Onde impera uma tradição
autoritária e oligárquica, como na Região Autónoma da Madeira, é crucial pensar
uma nova cidadania. A nova cidadania implica mudanças profundas na cultura
política, requer o aprofundamento da democracia, supõe a dinamização da democracia
direta.
Num panorama de cidadania
tutelada, de ordem estrutural, são indispensáveis outros referenciais de
participação política dos cidadãos, muito para além dos projetos com recortes
político-partidários.
Nesta Região fazem falta
movimentos que levem à formação de uma contra cultura, ou seja, de uma cultura
em que se opere uma rutura com a alienação, com a cultura dominante, na qual os
indivíduos desenvolvam passos no sentido de se tornarem sujeitos da sua própria
história.
As ações empreendidas visando
a conquista de direitos, em determinados contextos e períodos históricos,
tantas das vezes, transformaram-se em movimentos, lutas prolongadas, em ações
sociais coletivas, articuladas em frentes de intervenção pública ou
organizações de protesto. Assumiram a forma de expressão de um processo social,
configuraram modalidades de construção da cidadania ativa.

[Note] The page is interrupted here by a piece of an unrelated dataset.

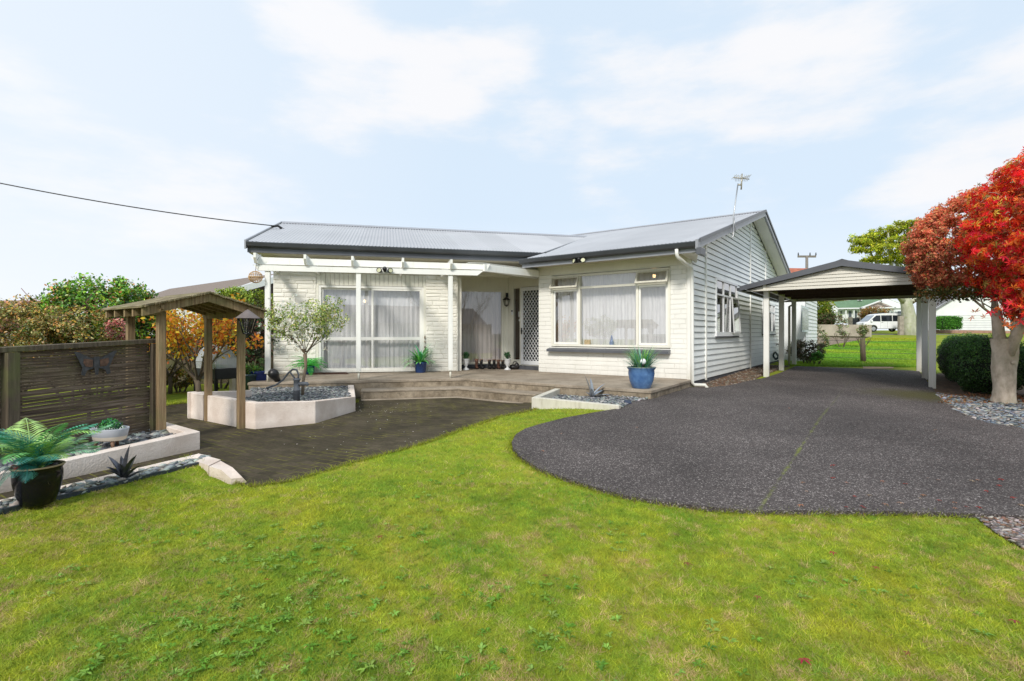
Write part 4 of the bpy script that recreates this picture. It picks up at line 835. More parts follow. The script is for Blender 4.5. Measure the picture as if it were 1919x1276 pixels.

Nas conjunturas
sócio- económicas e políticas de cada momento da sociedade, aquelas lutas
geraram inflexões na ordem sociopolítica predominante, criaram ruturas ou
estabeleceram novas relações e co- relações de força, desenvolveram
transformações a partir do confronto poder-povo.
Mas, nem todas as ações
coletivas, nem todos os sujeitos coletivos de conquista de direitos e de
intervenção social ganharam poder de transformação política. Nem todo o tipo de
ação coletiva, enquanto instrumento de pressão política e de mudança na
sociedade, se constituiu em movimento social.
Na
dinâmica progressiva da conceptualização dos movimentos sociais os atores coletivos,
numa conjuntura específica de relações de força na sociedade, definem-se como
uma resistência a uma forma de dominação social contra a qual são invocados
valores, criam-se identidades propondo a contraposição de um outro tipo de
sociedade. De acordo com Alain Touraine, na revisão do conceito de movimentos
sociais promovida pelo próprio, uma ação coletiva de tipo societal é entendida
como portadora de uma identidade, de um adversário e de um projeto, baseando-se
na consciência de um conflito com um adversário social. (Cf. A. Touraine, Poderemos
viver juntos? Petrópolis: Vozes, 2003, p.119).
As dinâmicas da cidadania
ativa só ganharam a natureza de movimentos sociais, para além dos processos
meramente reivindicativos, quando as intervenções públicas e coletivas
suscitaram uma identidade (uma força social mobilizada e movida por um
determinado sentido de pertença), se tornaram oposição (através de uma base de
contraposição a um adversário comum, devidamente objetivado) e formaram uma
totalidade (tendo objetivos sociais alargados, pretendendo efetivar
alternativas e mudar a sociedade). (Cf. A. Touraine, Crítica da Modernidade.
Lisboa: Instituto Piaget, 1994 p.285).
A transformação social,
cultural e política de que a Madeira tanto precisa dependerá da emergência de
movimentos sociais que materializem um novo paradigma de construção social, de
conquista política e de articulação de novos mecanismos de participação cidadã.